Flat Tax Fever Gathers Pace

The new ‘new idea’ in politics is, increasingly, linked to taxation policy. Taxation is typically a subject which turns people off or instils negative feelings, such as the monthly grumbles which accompany each payslip and the annual completion of the tax return. Now, however, taxation policy, and discussion thereof, may be about to become interesting! (Well, perhaps interesting is too strong – but discussions over taxation could become more widespread in the mainstream).

The big idea which some, including the Conservative Party in the UK, have started to float is the idea of a flat rate of taxation. The notion of flat tax is mercifully simple. Everyone has a personal allowance which allows for a portion of tax-free income.

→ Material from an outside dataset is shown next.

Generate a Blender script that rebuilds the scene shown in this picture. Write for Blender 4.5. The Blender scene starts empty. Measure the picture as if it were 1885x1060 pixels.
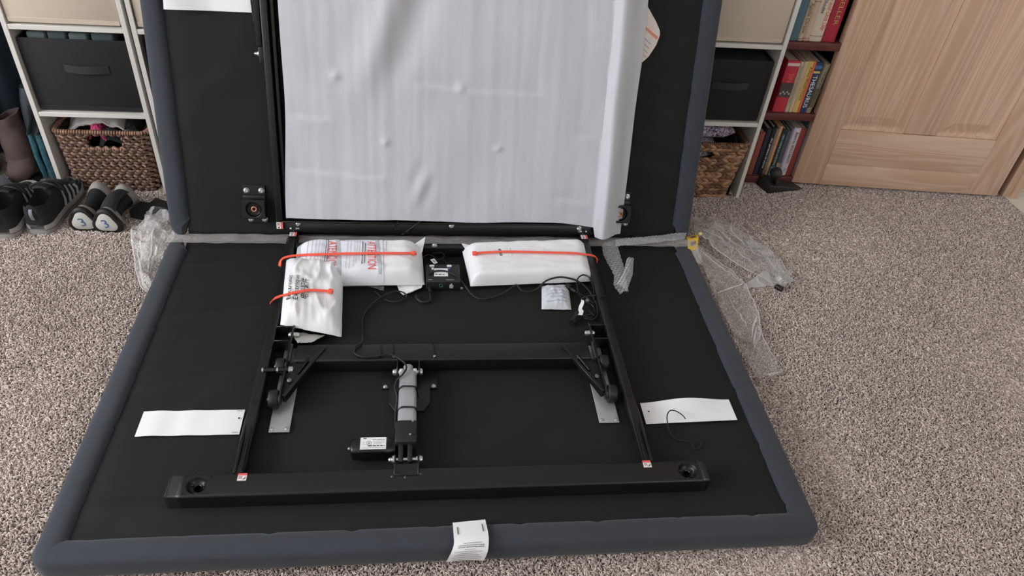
import bpy, bmesh, math, random
import numpy as np
from mathutils import Vector, Matrix, noise
from mathutils.bvhtree import BVHTree
random.seed(4)
S = bpy.context.scene
C = S.collection
PI = math.pi

# ------------------------------------------------------------------ camera, world, lights, exposure
CAM_Z = 1.3625
RC = Matrix(((9.92650730e-01, 9.28001437e-04, 1.21011016e-01),
             (-9.25826808e-02, -6.38123523e-01, 7.64347314e-01),
             (7.79292915e-02, -7.69933444e-01, -6.33347865e-01)))
FPX = 26.0514 / 36 * 1885
cam = bpy.data.cameras.new('camera'); cam.sensor_width = 36; cam.lens = 26.0514; cam.clip_start = .01
co = bpy.data.objects.new('camera', cam); C.objects.link(co)
m = Matrix.Identity(4)
for i in range(3):
    m[i][0] = RC[i][0]; m[i][1] = -RC[i][1]; m[i][2] = -RC[i][2]
m[2][3] = CAM_Z
co.matrix_world = m
S.camera = co
S.view_settings.view_transform = 'Standard'; S.view_settings.look = 'None'
S.view_settings.gamma = 1; S.view_settings.use_curve_mapping = False
S.view_settings.exposure = -0.66
W = bpy.data.worlds.new('world'); S.world = W; W.use_nodes = True
W.node_tree.nodes['Background'].inputs[0].default_value = (.93, .96, 1.0, 1)
W.node_tree.nodes['Background'].inputs[1].default_value = 1.3

def area(name, loc, target, sx, sy, power, color):
    l = bpy.data.lights.new(name, 'AREA'); l.shape = 'RECTANGLE'; l.size = sx; l.size_y = sy
    l.energy = power; l.color = color
    o = bpy.data.objects.new(name, l); C.objects.link(o); o.location = loc
    o.rotation_euler = (Vector(target) - Vector(loc)).to_track_quat('-Z', 'Y').to_euler()
    return o
area('window_daylight', (-3.36, .55, 1.62), (-2.0, .6, 1.50), 2.1, 1.25, 174, (.95, .975, 1))
area('rear_fill_light', (1.76, -1.17, 1.65), (1.65, 0, 1.45), .78, 1.2, 19, (1, .985, .97))  # added fill behind the camera, brightens the foam front and door

# ------------------------------------------------------------------ pixel helpers (photograph frame 1885 x 1060)
CP = Vector((0, 0, CAM_Z))
def ray(px, py):
    return RC @ Vector(((px - 942.5) / FPX, (py - 530) / FPX, 1))
def P(px, py, z=0.):
    d = ray(px, py); return CP + d * ((z - CAM_Z) / d.z)
def Y(px, py, y):
    d = ray(px, py); return CP + d * (y / d.y)
AL = 1.2747
UO = Vector((0, 1.8172, .07)); UV = Vector((0, math.cos(AL), math.sin(AL))); UN = Vector((0, -math.sin(AL), math.cos(AL)))
def UP(u, v, n=0.):
    return UO + Vector((u, 0, 0)) + UV * v + UN * n
def UQ(px, py, n=0.):
    d = ray(px, py); t = ((UO + UN * n - CP).dot(UN)) / d.dot(UN); return CP + d * t

# ------------------------------------------------------------------ materials
MATS = {}
def lin(c):
    return tuple(((x / 255) / 12.92 if x / 255 <= .04045 else ((x / 255 + .055) / 1.055) ** 2.4) for x in c) + (1,)
def mat(name, rgb, rough=.6, metal=0., var=.0, vscale=20., bump=0., bscale=200., btype='noise', spec=.5, coat=0., sheen=0., stretch=(1, 1, 1)):
    if name in MATS: return MATS[name]
    mt = bpy.data.materials.new(name); mt.use_nodes = True; nt = mt.node_tree; b = nt.nodes['Principled BSDF']
    col = lin(rgb)
    b.inputs['Base Color'].default_value = col; b.inputs['Roughness'].default_value = rough
    b.inputs['Metallic'].default_value = metal; b.inputs['Specular IOR Level'].default_value = spec
    b.inputs['Coat Weight'].default_value = coat; b.inputs['Sheen Weight'].default_value = sheen
    tc = nt.nodes.new('ShaderNodeTexCoord'); mp = nt.nodes.new('ShaderNodeMapping')
    mp.inputs['Scale'].default_value = stretch; nt.links.new(tc.outputs['Object'], mp.inputs[0])
    if var:
        n = nt.nodes.new('ShaderNodeTexNoise'); n.inputs['Scale'].default_value = vscale; n.inputs['Detail'].default_value = 4
        nt.links.new(mp.outputs[0], n.inputs['Vector'])
        r = nt.nodes.new('ShaderNodeValToRGB')
        r.color_ramp.elements[0].position = .3; r.color_ramp.elements[1].position = .7
        r.color_ramp.elements[0].color = tuple(x * (1 - var) for x in col[:3]) + (1,)
        r.color_ramp.elements[1].color = tuple(min(1, x * (1 + var)) for x in col[:3]) + (1,)
        nt.links.new(n.outputs[0], r.inputs[0]); nt.links.new(r.outputs[0], b.inputs['Base Color'])
    if bump:
        if btype == 'noise':
            n = nt.nodes.new('ShaderNodeTexNoise'); n.inputs['Scale'].default_value = bscale; n.inputs['Detail'].default_value = 3
        elif btype == 'voronoi':
            n = nt.nodes.new('ShaderNodeTexVoronoi'); n.inputs['Scale'].default_value = bscale
        else:
            n = nt.nodes.new('ShaderNodeTexWave'); n.inputs['Scale'].default_value = bscale; n.inputs['Distortion'].default_value = .35
            n.bands_direction = btype
        nt.links.new(mp.outputs[0], n.inputs['Vector'])
        bp = nt.nodes.new('ShaderNodeBump'); bp.inputs['Strength'].default_value = bump; bp.inputs['Distance'].default_value = .002
        nt.links.new(n.outputs['Fac'] if 'Fac' in n.outputs else n.outputs[0], bp.inputs['Height'])
        nt.links.new(bp.outputs[0], b.inputs['Normal'])
    MATS[name] = mt; return mt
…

Beyond this limit, everyone will pay the same incremental rate, regardless of total earnings.

This approach has already been adopted by a small number of countries but its advocates often point to the Baltic states, and Estonia, as the most profound beneficiaries of adoption of this simple approach. Clearly, the idea of a move away from a graduated approach to taxation is unpopular in some corners and the UK’s Treasury has indicated that its analysis finds little to commend the approach. Could this, however, have more than a little to do with Left-of-centre ideals rather than economic analysis? The two are not mutually exclusive.

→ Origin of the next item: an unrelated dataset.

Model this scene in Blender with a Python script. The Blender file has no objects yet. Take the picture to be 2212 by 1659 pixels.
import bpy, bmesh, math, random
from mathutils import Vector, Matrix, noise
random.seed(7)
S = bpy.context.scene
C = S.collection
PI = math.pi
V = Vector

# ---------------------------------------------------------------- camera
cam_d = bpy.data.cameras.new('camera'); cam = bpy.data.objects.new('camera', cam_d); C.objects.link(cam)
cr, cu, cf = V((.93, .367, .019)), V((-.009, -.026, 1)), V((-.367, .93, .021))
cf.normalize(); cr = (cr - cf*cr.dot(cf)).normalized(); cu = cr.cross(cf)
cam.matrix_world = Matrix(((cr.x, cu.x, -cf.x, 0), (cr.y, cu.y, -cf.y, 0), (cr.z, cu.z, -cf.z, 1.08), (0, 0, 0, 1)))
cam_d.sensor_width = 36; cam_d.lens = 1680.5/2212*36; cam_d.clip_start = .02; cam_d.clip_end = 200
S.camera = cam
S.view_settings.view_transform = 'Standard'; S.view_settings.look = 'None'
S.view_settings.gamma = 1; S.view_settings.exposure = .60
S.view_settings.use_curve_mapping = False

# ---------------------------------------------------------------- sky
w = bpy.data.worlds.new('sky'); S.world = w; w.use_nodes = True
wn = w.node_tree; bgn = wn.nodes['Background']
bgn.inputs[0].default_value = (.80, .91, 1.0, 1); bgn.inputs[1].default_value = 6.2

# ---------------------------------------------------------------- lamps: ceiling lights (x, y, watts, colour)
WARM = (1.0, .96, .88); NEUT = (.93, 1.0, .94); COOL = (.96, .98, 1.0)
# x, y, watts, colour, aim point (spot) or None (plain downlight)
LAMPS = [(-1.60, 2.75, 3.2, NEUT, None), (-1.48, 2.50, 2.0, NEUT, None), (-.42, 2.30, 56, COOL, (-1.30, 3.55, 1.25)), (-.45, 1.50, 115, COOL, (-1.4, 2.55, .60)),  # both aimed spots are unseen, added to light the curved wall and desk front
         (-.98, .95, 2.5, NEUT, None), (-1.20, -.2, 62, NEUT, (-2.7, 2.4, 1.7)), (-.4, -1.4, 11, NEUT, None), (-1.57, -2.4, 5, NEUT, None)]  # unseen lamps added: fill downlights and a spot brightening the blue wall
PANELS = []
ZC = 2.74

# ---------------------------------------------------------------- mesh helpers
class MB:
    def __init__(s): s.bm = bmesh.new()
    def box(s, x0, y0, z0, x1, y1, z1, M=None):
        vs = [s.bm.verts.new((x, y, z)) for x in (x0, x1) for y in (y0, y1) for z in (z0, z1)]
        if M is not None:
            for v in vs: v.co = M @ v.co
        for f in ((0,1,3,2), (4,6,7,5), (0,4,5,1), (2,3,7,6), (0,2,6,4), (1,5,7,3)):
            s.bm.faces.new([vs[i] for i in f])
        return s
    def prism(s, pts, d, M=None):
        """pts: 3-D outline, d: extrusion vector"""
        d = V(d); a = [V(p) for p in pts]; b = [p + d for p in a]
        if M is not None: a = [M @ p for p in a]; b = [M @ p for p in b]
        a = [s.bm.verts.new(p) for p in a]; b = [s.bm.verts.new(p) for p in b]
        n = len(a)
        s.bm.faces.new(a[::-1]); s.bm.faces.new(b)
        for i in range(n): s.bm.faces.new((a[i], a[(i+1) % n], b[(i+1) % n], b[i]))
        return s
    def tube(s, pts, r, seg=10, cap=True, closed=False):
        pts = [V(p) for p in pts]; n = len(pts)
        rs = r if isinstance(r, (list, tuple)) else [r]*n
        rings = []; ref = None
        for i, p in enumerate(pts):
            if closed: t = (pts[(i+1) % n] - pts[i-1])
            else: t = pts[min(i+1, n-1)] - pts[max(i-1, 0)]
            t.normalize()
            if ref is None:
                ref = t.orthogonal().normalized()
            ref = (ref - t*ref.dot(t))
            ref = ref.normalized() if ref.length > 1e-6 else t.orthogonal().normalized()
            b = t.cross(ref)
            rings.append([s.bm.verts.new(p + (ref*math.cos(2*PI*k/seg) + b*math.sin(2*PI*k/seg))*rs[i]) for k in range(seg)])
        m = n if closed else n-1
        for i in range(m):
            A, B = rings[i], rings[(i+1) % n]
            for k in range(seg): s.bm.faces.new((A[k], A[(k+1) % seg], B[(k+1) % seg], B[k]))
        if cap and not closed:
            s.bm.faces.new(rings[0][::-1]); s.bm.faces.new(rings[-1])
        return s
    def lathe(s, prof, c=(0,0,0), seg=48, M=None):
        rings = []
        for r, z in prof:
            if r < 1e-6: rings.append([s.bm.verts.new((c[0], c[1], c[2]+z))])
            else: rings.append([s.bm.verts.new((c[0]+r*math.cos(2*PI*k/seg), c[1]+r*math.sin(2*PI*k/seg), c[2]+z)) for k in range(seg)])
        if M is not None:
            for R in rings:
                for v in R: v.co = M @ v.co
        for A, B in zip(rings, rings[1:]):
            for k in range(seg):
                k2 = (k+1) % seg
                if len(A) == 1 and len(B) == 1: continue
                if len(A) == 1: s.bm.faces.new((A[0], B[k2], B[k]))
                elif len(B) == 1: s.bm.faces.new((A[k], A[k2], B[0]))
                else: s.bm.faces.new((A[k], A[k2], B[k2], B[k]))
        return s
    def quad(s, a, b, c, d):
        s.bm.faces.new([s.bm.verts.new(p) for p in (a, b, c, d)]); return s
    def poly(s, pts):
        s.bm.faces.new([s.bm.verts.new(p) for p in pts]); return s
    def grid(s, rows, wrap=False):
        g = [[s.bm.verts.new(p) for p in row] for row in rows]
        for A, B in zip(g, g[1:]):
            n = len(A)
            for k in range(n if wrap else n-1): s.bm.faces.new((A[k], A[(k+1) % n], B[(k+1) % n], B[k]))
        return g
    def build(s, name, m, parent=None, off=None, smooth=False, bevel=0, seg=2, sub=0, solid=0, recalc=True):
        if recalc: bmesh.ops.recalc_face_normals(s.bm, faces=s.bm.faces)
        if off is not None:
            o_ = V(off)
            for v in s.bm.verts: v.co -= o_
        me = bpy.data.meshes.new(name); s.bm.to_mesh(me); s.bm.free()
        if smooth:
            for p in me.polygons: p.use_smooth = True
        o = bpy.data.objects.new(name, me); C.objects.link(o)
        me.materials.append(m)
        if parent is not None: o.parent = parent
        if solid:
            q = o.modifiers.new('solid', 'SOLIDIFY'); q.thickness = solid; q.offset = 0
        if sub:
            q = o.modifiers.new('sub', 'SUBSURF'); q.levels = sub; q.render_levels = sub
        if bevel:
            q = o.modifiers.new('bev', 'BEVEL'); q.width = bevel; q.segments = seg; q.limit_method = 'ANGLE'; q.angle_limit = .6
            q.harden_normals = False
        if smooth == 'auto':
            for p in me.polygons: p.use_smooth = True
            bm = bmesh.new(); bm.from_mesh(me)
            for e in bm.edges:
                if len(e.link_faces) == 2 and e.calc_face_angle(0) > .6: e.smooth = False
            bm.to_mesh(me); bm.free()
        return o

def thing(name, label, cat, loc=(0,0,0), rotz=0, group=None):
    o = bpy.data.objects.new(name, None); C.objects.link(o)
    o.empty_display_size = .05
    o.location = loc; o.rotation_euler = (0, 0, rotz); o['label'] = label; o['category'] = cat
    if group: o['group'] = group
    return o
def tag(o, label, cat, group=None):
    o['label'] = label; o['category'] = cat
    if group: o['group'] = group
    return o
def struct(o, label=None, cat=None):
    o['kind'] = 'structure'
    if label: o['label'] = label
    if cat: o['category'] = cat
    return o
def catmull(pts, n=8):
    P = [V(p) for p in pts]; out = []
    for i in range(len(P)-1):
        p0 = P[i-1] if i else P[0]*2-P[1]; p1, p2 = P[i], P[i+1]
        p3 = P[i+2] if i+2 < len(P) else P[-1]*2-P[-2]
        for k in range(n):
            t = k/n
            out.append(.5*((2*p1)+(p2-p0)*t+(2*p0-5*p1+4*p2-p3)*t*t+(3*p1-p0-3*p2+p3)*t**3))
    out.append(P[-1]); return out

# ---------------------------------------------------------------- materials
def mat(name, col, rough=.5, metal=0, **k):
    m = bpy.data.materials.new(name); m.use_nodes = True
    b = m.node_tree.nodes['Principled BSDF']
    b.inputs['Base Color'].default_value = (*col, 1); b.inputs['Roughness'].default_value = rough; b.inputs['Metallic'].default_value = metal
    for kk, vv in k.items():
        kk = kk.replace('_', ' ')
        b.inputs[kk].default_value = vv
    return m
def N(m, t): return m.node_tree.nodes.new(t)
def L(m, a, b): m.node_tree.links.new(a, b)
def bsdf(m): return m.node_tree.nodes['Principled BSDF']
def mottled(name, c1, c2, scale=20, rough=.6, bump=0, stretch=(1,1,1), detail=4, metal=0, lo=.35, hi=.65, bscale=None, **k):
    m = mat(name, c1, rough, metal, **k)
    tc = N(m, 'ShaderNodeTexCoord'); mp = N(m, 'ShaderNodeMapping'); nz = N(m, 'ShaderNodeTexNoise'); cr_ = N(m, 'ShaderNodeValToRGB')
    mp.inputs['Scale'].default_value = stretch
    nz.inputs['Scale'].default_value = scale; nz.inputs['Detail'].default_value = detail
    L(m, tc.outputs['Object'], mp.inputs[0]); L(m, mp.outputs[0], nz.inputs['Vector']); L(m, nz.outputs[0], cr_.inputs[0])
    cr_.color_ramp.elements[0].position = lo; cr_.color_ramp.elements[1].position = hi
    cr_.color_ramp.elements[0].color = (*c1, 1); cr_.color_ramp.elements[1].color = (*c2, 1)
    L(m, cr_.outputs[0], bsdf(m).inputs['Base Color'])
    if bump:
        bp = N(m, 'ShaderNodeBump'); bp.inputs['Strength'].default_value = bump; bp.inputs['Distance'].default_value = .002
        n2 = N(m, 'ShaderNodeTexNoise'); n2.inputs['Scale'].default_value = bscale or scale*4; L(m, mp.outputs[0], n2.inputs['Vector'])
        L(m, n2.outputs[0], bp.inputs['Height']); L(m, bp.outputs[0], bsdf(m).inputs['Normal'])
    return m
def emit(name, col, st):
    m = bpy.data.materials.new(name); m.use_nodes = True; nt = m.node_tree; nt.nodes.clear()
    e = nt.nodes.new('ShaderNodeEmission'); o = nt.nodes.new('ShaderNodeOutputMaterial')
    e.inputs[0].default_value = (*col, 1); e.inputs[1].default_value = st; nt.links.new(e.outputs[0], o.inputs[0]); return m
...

Bulls of the flat rate tax point out the 23% flat rate in Estonia, the collapse in inflation rates towards low levels, and high growth rates which have been achieved in that economy. Unfortunately, however, attributing this undoubted economic success story solely, or largely, to changes in taxation policy is overly simplistic.

Despite caution in reading too much into inappropriate comparisons and statistics which are touted on the issue, there are credible reasons for believing that the flat tax idea will continue to gain traction in coming years.

The attractions of a flat rate tax are, importantly, that it is simple and easy to understand. By simplifying the tax rules then the government may find that tax yields rise, as tax evasion declines, with fewer loopholes to exploit. On the issue of whether a flat rate tax is equitable or not, low income earners may find themselves better off, as exemption levels (or personal allowances) for individuals are raised.

The flat rate tax could also act as an incentive to reduce voluntary unemployment. At present, the graduated system of tax rates may mean that there is insufficient incentive to work at lower income levels. Furthermore, one can argue that simplifying the tax system may lead to a more efficient allocation of resources. Aside from the fact that fewer accountants may be required, fewer distortions may evidence themselves as a function of tax treatment.

Despite these (apparently) clear advantages, some policy makers may well take the view that their ability to pursue social or redistributive policy objectives through use of tax incentives will be reduced.

Furthermore, and as is obvious from construction, a flat tax will largely benefit the very well off (who get a lower effective tax rate) and the very low income brackets (who benefit from a bigger exemption). The majority may well be worse off.

While the Baltics apparently show us that flat tax is the way forward, we should not ignore the fact that arguably, unlike the UK, these areas suffered high incidence of generalised tax evasion, and (helpfully) the policy actually benefited a high proportion on the population. Furthermore, anyone assessing the benefits of a flat rate tax by looking at the headline 23% rate applied in Estonia ignores the fact that the effective tax rate there is closer to 45%.

This is not to say that a fuller exposition of the case for and against flat rate taxes is not appropriate but, as with all headlines promising interesting reading, one has to take care. George Osborne, the UK’s Shadow Chancellor, is advocating the policy and the recent election in Germany highlighted that the debate is spreading across Europe into core countries.

Lower taxes are something that most would welcome and a simplification of overly complex tax legislation would be beneficial. Lower taxes and a lower share of government spending should benefit the medium term economic growth outlook. Nonetheless, and away from the economic theories and comparisons with success stories in very different economic environments, the case has still to be made. Over coming months and years, however, the theme is likely to gain ground in political circles. Moving the debate into the mainstream is, however, going to take time.

Dismissal of the flat tax idea as a political gimmick is foolhardy, however. One of the clearest legacies which Gordon Brown will leave us, aside from self-proclaimed economic stability and an independent central bank, will be a hideously complex and distorted tax system. Regardless of whether it is implemented, simplification of existing tax rules is the tonic to the current fiscal frivolity. Little wonder that the tinkering chancellor does not appear to be a fan.